=== GIVEN DATA ===
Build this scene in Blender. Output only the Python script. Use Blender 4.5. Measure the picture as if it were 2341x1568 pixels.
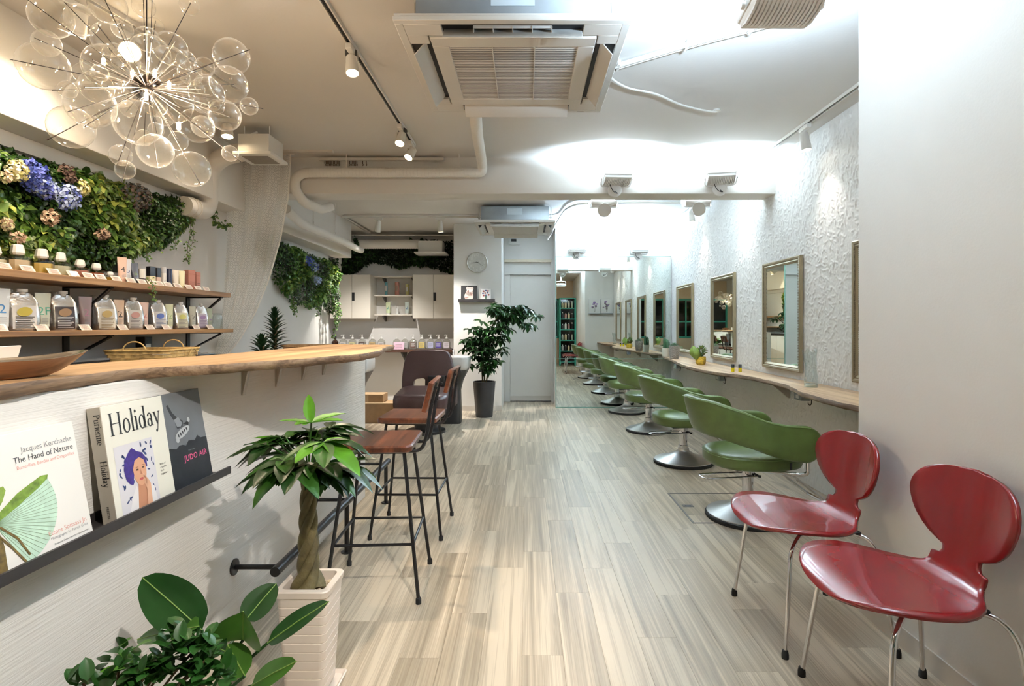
import bpy, bmesh, math, random
import numpy as np
from mathutils import Vector, Matrix, Euler

for o in list(bpy.data.objects):
    bpy.data.objects.remove(o, do_unlink=True)
random.seed(7)
RNG = np.random.default_rng(7)
sc = bpy.context.scene
COL = sc.collection
PI = math.pi

# ------------------------------------------------------------------ camera, world, exposure
F_PX, VPX, VPY, CAM_H = 1261.0, 1203.0, 744.0, 1.2
cam_d = bpy.data.cameras.new('camera')
cam_d.sensor_width = 36.0
cam_d.sensor_fit = 'HORIZONTAL'
cam_d.lens = 36.0 * F_PX / 2341.0
cam_d.shift_x = (1170.5 - VPX) / 2341.0
cam_d.shift_y = (VPY - 784.0) / 2341.0
cam_d.clip_start = 0.05
cam = bpy.data.objects.new('camera', cam_d)
cam.location = (0, 0, CAM_H)
cam.rotation_euler = (PI / 2, 0, 0)
COL.objects.link(cam)
sc.camera = cam

world = bpy.data.worlds.new('night')
sc.world = world
world.use_nodes = True
world.node_tree.nodes['Background'].inputs[0].default_value = (0.010, 0.012, 0.018, 1)
world.node_tree.nodes['Background'].inputs[1].default_value = 1.0

sc.view_settings.view_transform = 'Standard'
sc.view_settings.look = 'None'
sc.view_settings.gamma = 1.0
sc.view_settings.use_curve_mapping = False
sc.view_settings.exposure = EXPOSURE = 0.94
cy = sc.cycles
cy.max_bounces = 7
cy.diffuse_bounces = 4
cy.glossy_bounces = 6
cy.transmission_bounces = 6
cy.transparent_max_bounces = 40
cy.caustics_reflective = False
cy.caustics_refractive = False
cy.sample_clamp_indirect = 6.0
cy.adaptive_threshold = 0.02

# light strengths (watts) of the room's own lamps
P_FLOOD = 112.0          # LED floodlights turned up at the ceiling
P_SPOT = 34.0           # warm track spots
P_BAR = 135.0           # spot above the entrance that lights the bar front
P_SHELF = 28.0         # spot by the left wall
P_WALLSPOT = 7.0       # spots of the track along the plaster wall
P_BULB = 2.2            # each chandelier bulb
C_COLD = (0.60, 0.80, 1.0)
C_WARM = (1.0, 0.82, 0.61)
C_NEUT = (1.0, 0.94, 0.87)


def W(px, py, d):
    """Point at depth d seen at pixel (px, py) of the 2341x1568 frame (used once, at design time)."""
    return Vector(((px - VPX) / F_PX * d, d, CAM_H - (py - VPY) / F_PX * d))


# ------------------------------------------------------------------ materials
def lin(c):
    c = [v / 255.0 for v in c]
    return tuple((v / 12.92) if v <= 0.04045 else ((v + 0.055) / 1.055) ** 2.4 for v in c) + (1.0,)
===
WHAT YOU SHOULD DO »
Which lines contain the word "scene"? Copy each one.

WRITTEN RESPONSE »
Build this scene in Blender. Output only the Python script. Use Blender 4.5. Measure the picture as if it were 2341x1568 pixels.
sc = bpy.context.scene